Predatory Lending Practices are Back As Banks Bite the Hands That Feed Them
This became more evident on March 10th, 2009 when BofA CEO Vikram Pandit said he expected BofA to turn a profit in Q109. Again, you can count me among the ranks of the confused as turning a profit this quickly just doesn't seem to fit into the equation considering BofA was just bailed out just a few months before. Rather it looks like BofA is taking out a cash advance using government monies as a Visa card and then telling its shareholders BofA just received a pay raise.
This is only one of the interesting and questionable uses of bailout funds by banks. Another involves JPMorgan Chase admitting in October 2008 that it would not use the bailout funds to make loans like anticipated but instead would use the monies to purchase other banks. Already BofA used part of its bailout to increase its stake of a bank in China while at the same time cutting off funding for companies
So what else can customers expect? 10 percent of BofA customers can expect their credit card rates to rise though BofA isn't the only bailout recipient to announce such confiscation of their customer's income. Citigroup, and JPMorgan Chase have also made such rate increase announcements. Other banks have announced other forms of fee increases as well with Wells Fargo announcing increases in late and cash advance fees while Chase is introducing a $120 yearly charge on low interest credit cards.
These mounting fees and rates have caught the eye of the federal government. Already a federal committee that oversees the bank bailout program announced it is investigating rising rates, fees and continued predatory lending practices of those banks that have received bailout funds.
As the government probes these financial institutions and consumers continue to raise their voice in opposition to government funding both sides of banks' bottom lines through bailouts and fee increases, it stands to reason that government intervention will continue to rise for all organizations. But as is the case with any investigation, in order for companies to exonerate themselves, it is best to have supporting evidence ready.
When civil litigation is anticipated, presenting documentation such as e-mails in accordance with the Federal Rules of Civil Procedure (FRCP) is now a key factor to ensuring success during litigation. Using technologies such as Estorian's LookingGlass to retain, search and present e-mails needed in an investigation allows a company to properly respond to allegations of misconduct such as those faced by the banks.
As recent history shows, banks continue to act as though they have learned nothing from the current crisis. Select banks continue to press for public money and guarantees for assets in which they have speculated on, all the while using tax payer bailout dollars for ventures that have had nothing to do with lending. Worse yet, taxpayers have to worry about expanded predatory lending practices from the same banks that their tax dollars are helping to keep afloat.
Banks such as BofA, JPMorgan Chase, Citigroup, and Wells Fargo are now literally biting the hand that feeds them by rapidly and aggressively expanding the fees and rates charged to customers that are expected to foot the bill for their bailouts. The bailout oversight committee is rightly taking the steps to investigate these practices, but, for the foreseeable future, taxpayers will continue to fund multiple revenue streams to banks even as they claim a gimmicky profits such as Bank of America is doing.

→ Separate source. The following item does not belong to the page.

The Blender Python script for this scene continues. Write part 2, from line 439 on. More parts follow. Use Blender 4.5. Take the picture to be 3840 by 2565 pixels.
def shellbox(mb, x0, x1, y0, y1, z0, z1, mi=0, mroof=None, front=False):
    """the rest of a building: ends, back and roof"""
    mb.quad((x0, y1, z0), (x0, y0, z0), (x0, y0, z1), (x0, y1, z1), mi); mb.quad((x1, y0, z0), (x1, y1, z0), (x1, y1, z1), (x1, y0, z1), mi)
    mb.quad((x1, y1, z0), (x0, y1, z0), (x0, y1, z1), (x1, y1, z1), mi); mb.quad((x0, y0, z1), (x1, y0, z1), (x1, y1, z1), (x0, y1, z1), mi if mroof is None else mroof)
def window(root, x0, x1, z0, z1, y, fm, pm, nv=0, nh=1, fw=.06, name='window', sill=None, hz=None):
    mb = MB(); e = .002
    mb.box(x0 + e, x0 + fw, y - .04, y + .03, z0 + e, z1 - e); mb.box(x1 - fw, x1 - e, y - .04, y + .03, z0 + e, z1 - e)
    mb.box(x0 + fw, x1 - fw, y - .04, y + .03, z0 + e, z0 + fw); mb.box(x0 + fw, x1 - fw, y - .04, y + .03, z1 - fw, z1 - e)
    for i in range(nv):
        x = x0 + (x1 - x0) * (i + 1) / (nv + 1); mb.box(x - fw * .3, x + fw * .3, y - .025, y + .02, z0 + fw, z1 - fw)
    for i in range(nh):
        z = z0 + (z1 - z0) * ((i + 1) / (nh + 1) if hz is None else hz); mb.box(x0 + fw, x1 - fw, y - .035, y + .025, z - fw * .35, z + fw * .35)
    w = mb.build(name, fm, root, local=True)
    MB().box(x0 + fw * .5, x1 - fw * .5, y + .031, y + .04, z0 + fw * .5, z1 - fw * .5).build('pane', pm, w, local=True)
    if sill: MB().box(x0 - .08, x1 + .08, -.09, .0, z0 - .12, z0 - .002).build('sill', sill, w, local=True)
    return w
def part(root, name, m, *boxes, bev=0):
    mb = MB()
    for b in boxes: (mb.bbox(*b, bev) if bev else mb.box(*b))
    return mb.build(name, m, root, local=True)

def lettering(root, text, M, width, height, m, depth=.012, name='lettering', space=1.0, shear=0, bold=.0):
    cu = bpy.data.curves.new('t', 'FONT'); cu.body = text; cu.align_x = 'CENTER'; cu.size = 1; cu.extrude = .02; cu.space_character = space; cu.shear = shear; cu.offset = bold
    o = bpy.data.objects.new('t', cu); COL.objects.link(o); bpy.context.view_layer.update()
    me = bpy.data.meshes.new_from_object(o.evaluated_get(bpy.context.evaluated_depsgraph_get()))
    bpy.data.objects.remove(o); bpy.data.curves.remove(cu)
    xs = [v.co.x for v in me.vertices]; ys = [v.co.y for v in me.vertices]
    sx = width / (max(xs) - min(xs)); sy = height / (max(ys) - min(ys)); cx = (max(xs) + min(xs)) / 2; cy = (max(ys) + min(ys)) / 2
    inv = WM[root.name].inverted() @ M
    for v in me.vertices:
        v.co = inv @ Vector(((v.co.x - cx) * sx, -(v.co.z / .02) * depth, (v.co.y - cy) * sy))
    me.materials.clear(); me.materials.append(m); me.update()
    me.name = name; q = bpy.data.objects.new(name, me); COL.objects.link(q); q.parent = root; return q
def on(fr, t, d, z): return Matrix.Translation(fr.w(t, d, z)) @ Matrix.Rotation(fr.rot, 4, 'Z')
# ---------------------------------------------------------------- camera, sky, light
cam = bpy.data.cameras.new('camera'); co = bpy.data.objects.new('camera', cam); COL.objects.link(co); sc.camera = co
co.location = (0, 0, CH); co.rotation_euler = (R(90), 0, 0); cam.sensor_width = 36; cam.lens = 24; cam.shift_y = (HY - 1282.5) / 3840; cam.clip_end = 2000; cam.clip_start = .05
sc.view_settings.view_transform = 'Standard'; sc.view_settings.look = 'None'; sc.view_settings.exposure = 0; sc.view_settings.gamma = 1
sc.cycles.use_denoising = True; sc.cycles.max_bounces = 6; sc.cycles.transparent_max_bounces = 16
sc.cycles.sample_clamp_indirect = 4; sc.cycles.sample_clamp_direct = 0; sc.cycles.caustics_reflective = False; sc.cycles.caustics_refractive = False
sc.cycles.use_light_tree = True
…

Bank of America has Foreclosed on 2 of my properties after abruptly terminating the shortsale negotiations on both. On one, I had 4 offers, including a Cash "as is" Buyer.
On the other, I had an "as is" cash buyer.

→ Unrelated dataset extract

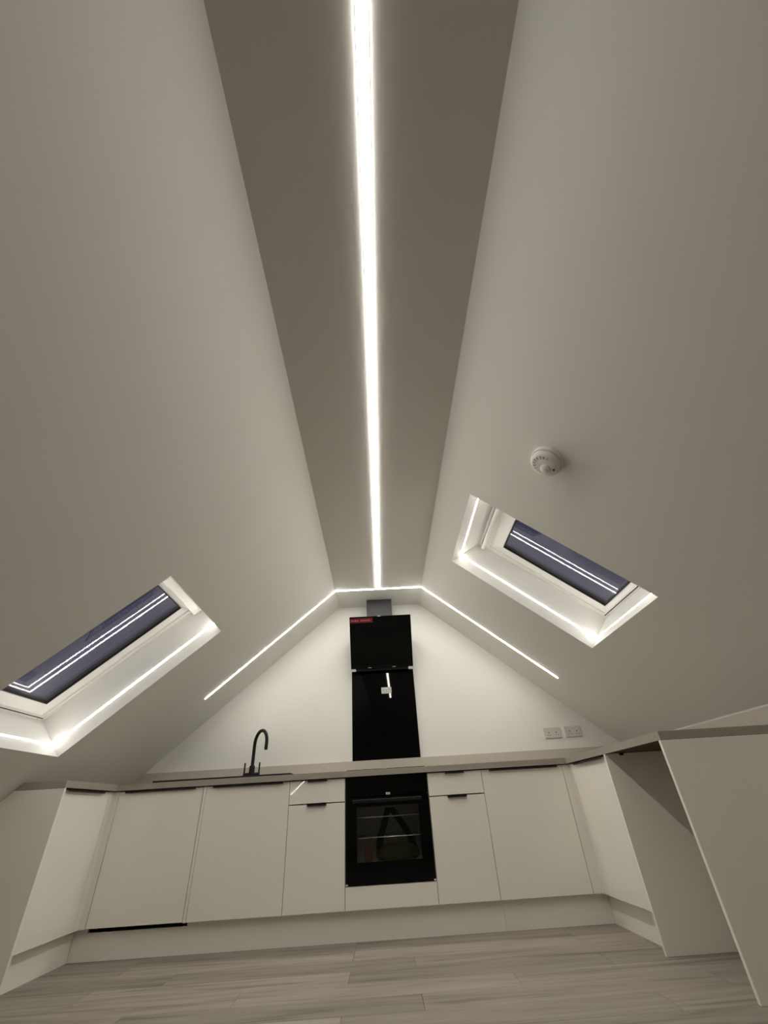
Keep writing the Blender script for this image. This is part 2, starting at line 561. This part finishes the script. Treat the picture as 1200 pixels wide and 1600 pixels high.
# sink cupboard
t = thing('sink_cupboard', 'single-door cashmere base cupboard under the black tap', 'cupboard', (-1.0, 0, 0))
carcass(t, -1.3, -.7); d = front(t, 'door', -1.3, -.7, ZD0, ZD1); handle(d, -1.250, -.748, ZD1); feet(t, (-1.25, -.75), (.1, .5))
# narrow units either side of the oven
for (a, b, lab) in ((-.7, -.3, 'narrow cashmere drawer cupboard left of the oven, next to the sink cupboard'),
                    (.3, .7, 'narrow cashmere drawer cupboard right of the oven')):
    t = thing('drawer_cupboard', lab, 'cupboard', ((a + b) / 2, 0, 0), 'drawer cupboards beside the oven')
    carcass(t, a, b)
    d = front(t, 'drawer', a, b, ZM + .003, ZD1); c = (a + b) / 2
    if a < 0:                            # hung a hair out of plumb
        d.matrix_basis = Matrix.Translation((0, 0, ZM)) @ Matrix.Rotation(-.0034, 4, 'X') @ Matrix.Translation((0, 0, -ZM))
    handle(d, c - .070, c + .070, ZD1)
    d = front(t, 'door', a, b, ZD0, ZM - .003)
    handle(d, c - .068, c + .068, ZM - .003)
    feet(t, (a + .05, b - .05), (.1, .5))
# oven housing
t = thing('oven_housing', 'cashmere oven housing with a low blank panel under the black oven', 'cupboard', (0, 0, 0))
m = MB()
for q in (-1, 1): m.box(q * .2995, q * .284, .0215, .57, .15, .868)
m.box(-.284, .284, .0215, .57, .15, .166); m.box(-.284, .284, .0215, .55, .250, .266)
m.build('carcass', 'carcass', t)
front(t, 'blank_panel', -.3, .3, ZD0, .266)
feet(t, (-.25, .25), (.1, .5))
# right corner cupboard
t = thing('corner_cupboard', 'wide single-door cashmere corner cupboard below the wall sockets', 'cupboard', (1.0, 0, 0))
carcass(t, .7, 1.9); d = front(t, 'door', .7, 1.304, ZD0, ZD1); handle(d, .757, 1.262, ZD1); feet(t, (.75, 1.25, 1.8), (.12, .5))
# corner posts (L-shaped fillers)
m = MB(); m.box(1.3055, 1.360, 0, .018, ZD0, .868); m.box(1.360, 1.378, -.040, .018, ZD0, .868)
tag(m.build('corner_post', 'panel'), 'L-shaped cashmere corner filler strip beside the right corner cupboard', 'panel')
m = MB(); m.box(-1.957, -1.9195, 0, .018, ZD0, .868); m.box(-1.975, -1.957, -.055, .018, ZD0, .868)
tag(m.build('corner_post', 'panel'), 'L-shaped cashmere corner filler strip beside the dishwasher door', 'panel')
# right arm cupboard (front faces -x)
t = thing('side_cupboard', 'cashmere cupboard turned sideways on the right beside the open appliance gap', 'cupboard', (1.65, -.35, 0))
d = MB().box(1.360, 1.378, -.6625, -.0425, ZD0, ZD1, c=.0012).build('door', 'gloss', t)
handle(d, -.60, -.13, ZD1, arm=(1.360, -1))
m = MB(); m.box(1.380, 1.90, -.6625, -.646, .15, .868); m.box(1.380, 1.90, -.05, -.034, .15, .868)
m.box(1.380, 1.90, -.646, -.05, .15, .166); m.box(1.884, 1.90, -.646, -.05, .166, .868)
m.build('carcass', 'carcass', t)
feet(t, (1.45, 1.85), (-.6, -.1))
# left arm cupboard (front faces +x), cut back under the slope
t = thing('side_cupboard', 'cashmere cupboard turned sideways on the left below the low slope', 'cupboard', (-2.1, -.33, 0))
d = MB().box(-1.975, -1.957, -.5965, -.0575, ZD0, ZD1, c=.0012).build('door', 'gloss', t)
handle(d, -.565, -.155, ZD1, arm=(-1.957, 1))
xb = -2.225
m = MB(); m.box(xb, -1.977, -.5965, -.58, .15, .866); m.box(xb, -1.977, -.075, -.059, .15, .866)
m.box(xb, -1.977, -.58, -.075, .15, .166); m.box(xb, xb + .012, -.58, -.075, .166, .866)
m.build('carcass', 'carcass', t)
feet(t, (-2.19, -2.03), (-.53, -.12))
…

After foreclosing on both properties with the excuse that my offers were too low, the bank is now putting them on the market for LESS than the offers they had in hand -
BOTTOM LINE: My credit is severly affected by 2 foreclosures, versus short sales, and the Bank is going to be out a tremendous amount of additional $ in costs, time, and liability.

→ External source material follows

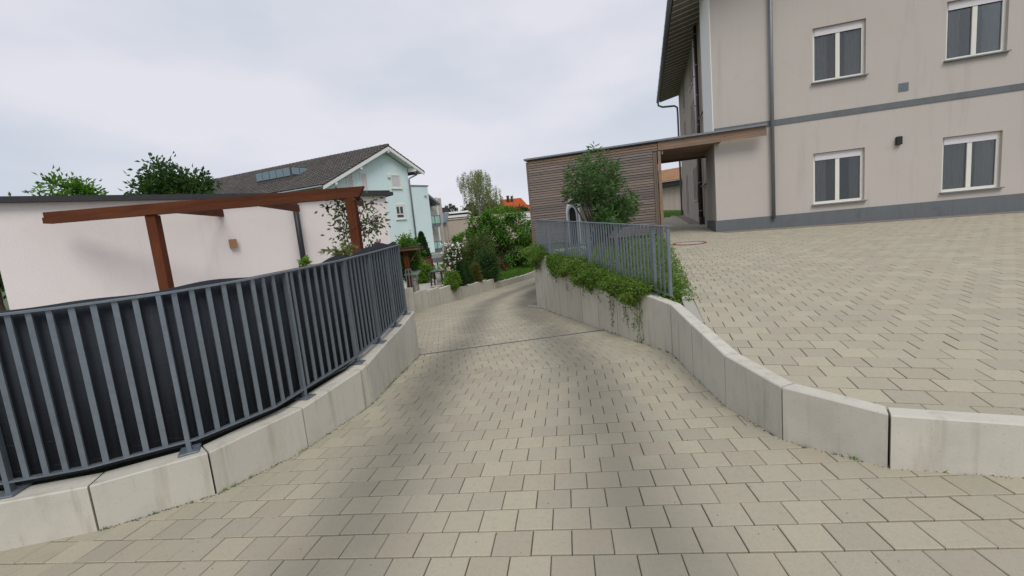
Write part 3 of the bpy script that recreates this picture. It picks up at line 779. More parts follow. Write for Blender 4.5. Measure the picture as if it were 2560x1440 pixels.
# ------------------------------------------------------------------ steel railings
def railing(root, path, zb, zt, posts, pitch, bar_w, mat, plates_n, plate_z):
    """path: 2d line of the bars; zb/zt: z of bottom and top rail as function of point; posts: arc positions"""
    L = plen(path)
    kn_ = [0.0]
    for i in range(len(path) - 1): kn_.append(kn_[-1] + float(np.linalg.norm(np.array(path[i + 1]) - np.array(path[i]))))
    samp = sorted(set(kn_))
    def P(s, z): q = walk(path, min(max(s, 0), L)); return v(q[0], q[1], z(q))
    # rails as flat bars following the path
    for nm, z, h, w in (('top_rail', zt, 0.014, 0.046), ('bottom_rail', zb, 0.012, 0.040)):
        m = MB(); ring = []
        for k, s in enumerate(samp):
            p = P(s, z); t = unit((P(min(s + .02, L), z) - P(max(s - .02, 0), z))[:2]); n_ = v(-t[1], t[0], 0)
            ring.append([p - n_ * w / 2 - Z3 * h / 2, p + n_ * w / 2 - Z3 * h / 2, p + n_ * w / 2 + Z3 * h / 2, p - n_ * w / 2 + Z3 * h / 2])
        V = [q for r_ in ring for q in r_]; fs = [(0, 1, 2, 3), tuple(4 * (len(ring) - 1) + k for k in (3, 2, 1, 0))]
        for i in range(len(ring) - 1):
            for k in range(4): fs.append((4 * i + (k + 1) % 4, 4 * i + k, 4 * i + 4 + k, 4 * i + 4 + (k + 1) % 4))
        m.add(V, fs); m.build(nm, mat, root)
    n = int(L / pitch)
    pset = list(posts)
    for k in range(n + 1):
        s = k * pitch
        if any(abs(s - q) < pitch * 0.42 for q in pset): continue
        p = walk(path, s); t = unit(walk(path, min(s + .02, L)) - walk(path, max(s - .02, 0))); t3 = v(t[0], t[1], 0); n3 = v(-t[1], t[0], 0)
        z0, z1 = zb(p) + 0.006, zt(p) - 0.007
        bx('bar', mat, root, v(p[0], p[1], z0) - t3 * bar_w / 2 - n3 * 0.006, t3 * bar_w, n3 * 0.012, Z3 * (z1 - z0))
    for s in pset:
        p = walk(path, s); t = unit(walk(path, min(s + .02, L)) - walk(path, max(s - .02, 0))); t3 = v(t[0], t[1], 0); n3 = v(-t[1], t[0], 0)
        z0, z1 = plate_z(p), zt(p) - 0.007
        bx('post', mat, root, v(p[0], p[1], z0) - t3 * 0.014 - n3 * 0.020, t3 * 0.028, n3 * 0.040, Z3 * (z1 - z0), 0.002)
        if plates_n: 
            m = MB(); m.rbox(v(p[0], p[1], z0) - t3 * 0.06 - n3 * 0.075 - Z3 * 0.004, t3 * 0.12, n3 * 0.15, Z3 * 0.012, 0.002)
            m.build('base_plate', mat, root)

LF = [(-8.9, 1.66), (-6.0, 2.06), (-3.85, 2.43), (-2.83, 2.66), (-2.33, 2.93), (-2.02, 3.40), (-1.74, 4.50), (-1.69, 5.26), (-1.66, 5.94), (-1.64, 6.58)]
lf_top = lambda p: float(np.interp(p[1], [1.5, 2.4, 3.5, 4.5, 5.5, 6.6], [-0.225, -0.21, -0.165, -0.125, -0.085, -0.035]))
lf_bot = lambda p: lw_top(p[1]) + 0.075
lrail = empty('railing', (-1.74, 4.5, lw_top(4.5)), 'galvanised flat bar railing backed by a dark screen, on the low wall', 'railing')
def arc_of(path, y):
    best = min(np.linspace(0, plen(path), 4000), key=lambda s: abs(walk(path, s)[1] - y)); return float(best)
lposts = [arc_of(LF, y) for y in (6.50, 5.93, 5.23, 4.54, 3.73)] + [arc_of(LF, 3.73) - 0.95 * k for k in range(1, 7)]
railing(lrail, LF, lf_bot, lf_top, lposts, 0.104, 0.032, M['galv'], True, lambda p: lw_top(p[1]) + 0.004)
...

I am only one of many, many people that B of A has burned this way!
I have nearly $500K in equity on an $800K in my property, even considering a discounted value for the current market conditions. I earn six figures. When I applied yesterday for an extension to my HECL, BofA denied it because they said they have to calculate the potential payments on this variable rate product as 24%!!!! Which would have made the potential payment on this credit line $2600 rather than the actual $400 based on current rates. I'm not asking them to go beyond 75% loan to value, and still I cannot get at my own equity. I had a dream last night that I picketed in front of my local BofA branch to let customers know of BofA's awful policies. I've never been late on a payment on two mortgages with them. I can't wait to sell this house and get my equity out. I will never bank with them.
My wife and I applied for a refinance with Bank of America for 50% value of our home, we've been customers for eight years and our documented income is adequate... The application fee was $400 (non-refundable) an in the last three months we have provided everything they have requested until they got to asking the length of how long we were going to live (The length of our Lifetime Annuity and my municipal pension,life long) and wanted documentation that that is not available....By dropping the application process, we forfeit the $400 and if BoA is doing this to 1,000 applicants, that is $400,000 in their kitty, or 4,000,000 for 10,000 applicants... Is this a predatory practice??